> [Description of the task] Pick out each line in these entries that contains the string "this".

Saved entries

☆ ☆ ☆ ☆ ☆ ☆ ☆

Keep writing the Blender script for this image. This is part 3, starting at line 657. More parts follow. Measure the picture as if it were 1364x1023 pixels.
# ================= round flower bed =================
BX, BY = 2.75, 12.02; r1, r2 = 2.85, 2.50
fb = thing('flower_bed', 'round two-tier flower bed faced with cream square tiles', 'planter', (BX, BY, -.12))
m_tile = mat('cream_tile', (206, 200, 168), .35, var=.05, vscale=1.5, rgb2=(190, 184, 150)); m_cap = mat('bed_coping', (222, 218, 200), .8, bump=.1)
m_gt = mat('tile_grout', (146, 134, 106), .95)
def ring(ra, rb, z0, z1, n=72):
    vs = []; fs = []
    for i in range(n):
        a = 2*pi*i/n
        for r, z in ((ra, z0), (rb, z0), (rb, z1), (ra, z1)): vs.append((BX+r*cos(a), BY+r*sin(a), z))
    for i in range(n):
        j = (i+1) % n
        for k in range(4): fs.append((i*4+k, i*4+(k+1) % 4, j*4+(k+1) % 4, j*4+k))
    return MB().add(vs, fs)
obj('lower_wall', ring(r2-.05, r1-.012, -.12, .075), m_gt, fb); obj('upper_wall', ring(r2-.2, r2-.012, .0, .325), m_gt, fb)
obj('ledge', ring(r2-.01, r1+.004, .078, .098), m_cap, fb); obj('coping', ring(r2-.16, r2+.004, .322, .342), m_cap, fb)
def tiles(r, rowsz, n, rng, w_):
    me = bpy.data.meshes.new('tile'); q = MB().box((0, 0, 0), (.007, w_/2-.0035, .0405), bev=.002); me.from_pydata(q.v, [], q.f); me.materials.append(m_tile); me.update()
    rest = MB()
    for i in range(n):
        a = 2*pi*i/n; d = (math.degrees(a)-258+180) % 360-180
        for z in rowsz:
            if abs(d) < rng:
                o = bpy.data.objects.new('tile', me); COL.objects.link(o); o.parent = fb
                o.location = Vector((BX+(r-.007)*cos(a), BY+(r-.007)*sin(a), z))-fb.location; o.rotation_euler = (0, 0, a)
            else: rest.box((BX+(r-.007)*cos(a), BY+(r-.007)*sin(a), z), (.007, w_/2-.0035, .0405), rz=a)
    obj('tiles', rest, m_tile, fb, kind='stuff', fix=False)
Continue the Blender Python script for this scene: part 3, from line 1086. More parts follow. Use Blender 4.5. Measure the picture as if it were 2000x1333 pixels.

☆ ☆ ☆ ☆ ☆ ☆ ☆

> [Solution to the problem]
Keep writing the Blender script for this image. This is part 3, starting at line 657. More parts follow. Measure the picture as if it were 1364x1023 pixels.
Continue the Blender Python script for this scene: part 3, from line 1086. More parts follow. Use Blender 4.5. Measure the picture as if it were 2000x1333 pixels.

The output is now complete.